Возможно, к античности восходит популярная в разных слоях общества средних веков и нового времени фигура «благородного разбойника», храброго, умного, великодушного, грабившего богатых и знатных и помогавшего бедным и угнетенным. «Благородный разбойник» был хорошо известен в античных романах и в историографии (например, у Диона Кассия — Булла Феликс, совершавший со своими соратниками из рабов и бедняков много подвигов, пойманный из-за предательства своей любовницы, и на вопрос префекта претория: Как ты стал атаманом разбойников? — ответивший, а как ты стал префектом претория?). Впоследствии «благородные разбойники» (наиболее известен Робин Гуд) становились и героями крестьян, и героями таких литературных произведений, как «Сбогар» Ш. Нодье, «Разбойники» Ф. Шиллера, «Эрнани» В. Гюго, «Дубровский» Пушкина.
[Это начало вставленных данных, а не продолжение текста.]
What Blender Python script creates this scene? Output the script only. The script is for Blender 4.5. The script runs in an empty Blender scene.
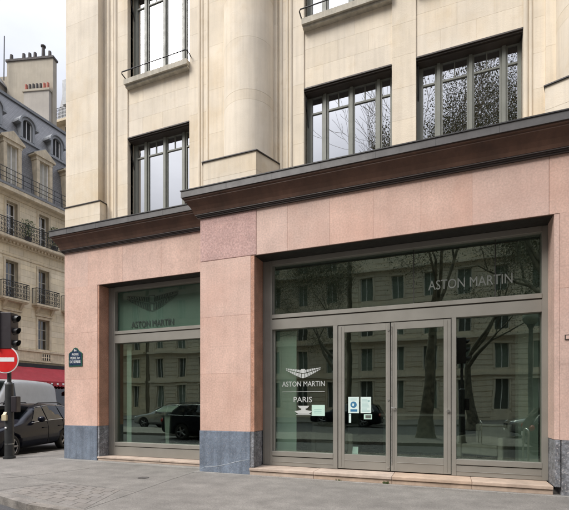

Видимо, и в античности, и впоследствии популярность этого образа обусловливалась протестом в разных социальных слоях против существующего строя, при отсутствии ясного представления о реальных методах борьбы за его переустройство.
В этом плане, видимо, можно рассматривать и влияние античных утопий на утопии последующих веков. В античном мире они принимали различные формы: представлений о «золотом веке» на заре человечества, когда земля сама давала все плоды, не было ни собственности, ни рабства, ни бедности, все были равны, жили в невинности и счастье; повествований о неких «островах блаженных» или фантастических странах, куда случайно попадали путешественники, а вернувшись, рассказывали о справедливом устройстве общества, которое они там видели. Были и конкретные, но столь же утопические планы идеального, с точки зрения их авторов, социального устройства, которое они и призывали установить. Один из них пародировал Аристофан в комедии «Женщины в народном собрании»: вся власть переходила к женщинам, они обобществляли все имущество и мужчин. Как противник демократии Платон разрабатывал утопические теории устройства совершенного полиса, управляемого философами, не знающими внутренних раздоров, так как у них общим должно быть и имущество, и жены, и жестко контролирующими все стороны жизни простых граждан. Ксенофонт в сочинении о персидском царевиче Кире намечал утопический образ «идеального монарха», и «идеальный император» был также любимой темой авторов Римской империи. В то же время широко распространилась вера в периодическое обновление Вселенной: боги, разгневанные нечестием людей, пошлют на них страшные беды, земля сгорит в мировом пожаре, но затем возникнет новый, прекрасный мир, вернется на землю «золотой век». С христианством большую популярность приобрела идея «тысячелетнего царства», которое должно наступить после второго пришествия Христа, когда злые будут наказаны, а «праведные» станут жить блаженно, как братья. Одни пассивно ждали «тысячелетнего царства», другие (например, поэт Коммодиан) — призывали бедных и угнетенных бороться за него с оружием в руках, сокрушить власть римского императора, сената, богатых и знатных обратить в рабов их рабов.
Подобные мотивы нашли свое продолжение и развитие в последующие века. Учение о «тысячелетнем царстве» стало основой многочисленных средневековых крестьянских и бюргерских ересей, идеологически оформлявших борьбу, вплоть до массовых восстаний, с феодальной эксплуатацией и идеологией официальной церкви. Утопические планы создания справедливого общества, конечно, отличались от античных настолько же, насколько зарождавшийся и развивавшийся капиталистический способ производства отличался от античного, но на первых порах их авторы пользовались теми же приемами изложения; планы эти легли в основу утопического социализма, предшествовавшего научному.
Самое христианство, определившее культуру феодальную и раннебуржуазную, было также наследием античности, внесшей в его генезис немалый вклад. И если официальная церковь стала орудием в руках эксплуататорских классов, то многие идеи, сложившиеся в раннем христианстве, еще боровшемся против идеологического нажима римской государственной машины, и пришедшие в христианство из фонда идей угнетенных классов Римской империи, продолжали вдохновлять простой народ европейских стран, создававший свою идеологию протеста против идеологии верхов. То были идеи равенства всех хороших людей, независимо от происхождения и статуса, очищающей силы труда, тезиса, согласно которому «не трудящийся, да не ест», предпочтение честной трудовой бедности, простой жизни — богатству, неизбежно нажитому нечестным путем, жажде власти, ведущей к насилию и злодейству, простодушия и бесхитростности софизмам изощренных умов, мира и согласия вражде и войне. Призывы вернуться к первоначальному христианству играли прогрессивную роль, когда крестьянство, бюргерство и нарождающаяся буржуазия боролась с феодальньм строем и католической церковью. Но на первых порах своей истории и официальная церковь не пренебрегала античным наследием. В монастырях переписывались и хранились сочинения античных авторов, и там их отыскивали (а затем издавали) ученые Возрождения.